Larsen, who until recently had showed very little outside the East Coast, has devised a parallel semiotic universe in which the ordinary becomes janglingly peculiar. Lines of perspective are inverted or rendered dead parallel, and humans are plotted as amalgams of sharp-edged polyhedrons. In some paintings, figures have close to natural proportions, but in others, such as Sit-ups, Leg-lifts (2012), the body is drawn as a plank with feet. Larsen’s paintings frequently look as if they were programmed by an equation with one or two wayward variables.

What hauls the works back from the brink of unrelatable oddness is Larsen’s eye for textured surfaces, and the effects of light upon them. She has developed a technique of painting on panels of tracing paper that she sticks to the canvas, compartmentalizing sharp-edged fields of colour. In Explanation (2007), one of the meeting pictures, Larsen captures the streaky pattern of institutional linoleum under fluorescent light so accurately that you feel like you’re in the room – which makes the painting all the more discombobulating because the perspective is flipped inside out, the biggest floor tiles appearing to be on the ceiling.
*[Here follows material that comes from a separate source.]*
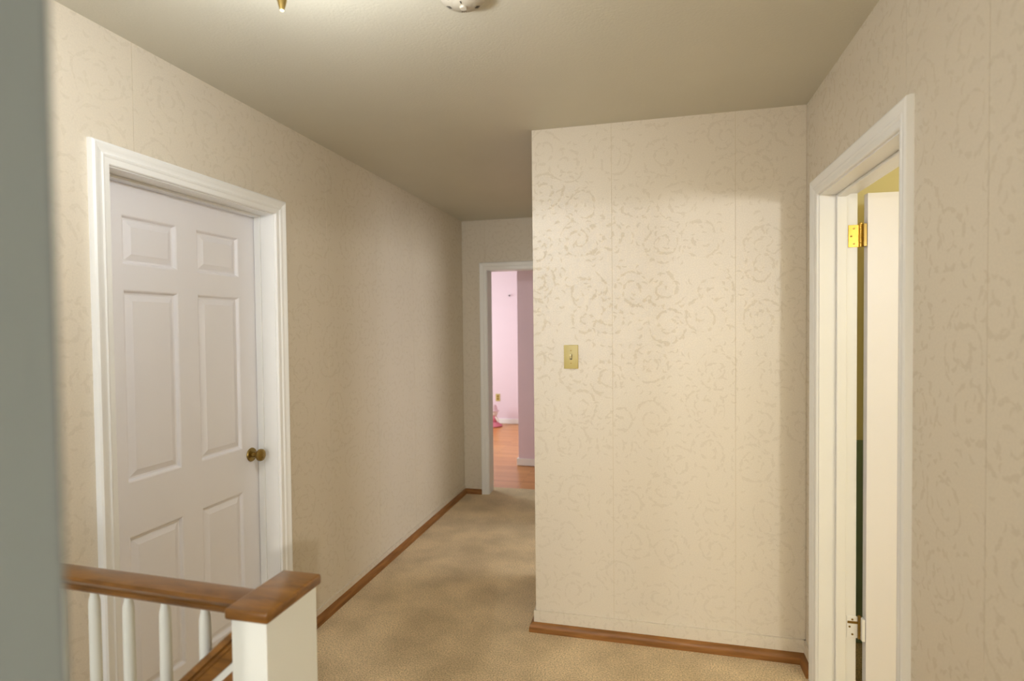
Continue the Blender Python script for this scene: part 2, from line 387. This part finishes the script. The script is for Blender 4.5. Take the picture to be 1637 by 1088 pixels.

For Greek and Russian icon painters, reverse perspective had a specific theological purpose: to project the sacred image into the spatial realm of the human. For Larsen, it is more of a perceptual puzzle, an order of representation that allows us – compels us, in fact – to climb around inside the picture rather than to stand outside it and peer in.

She does this not in order to be clever, or even to make us conscious of our own processes of apperception. Larsen wants us to look as if for the first time at social behaviours that would normally not warrant a second thought. In Handshake (2001), a man and a woman dressed in business casual evoke two colossi performing a magnificent slow dance. Salad (2013) shows an unremarkable meal being shared by three people and includes an empty chair that suggests you can join them. Boredom and blandness in Larsen’s world are non-issues. The world is what you make it, she seems to tell us. Despite Larsen’s cool palette and deadened affect, these are not pictures of alienation, but humanist studies for a post-human age.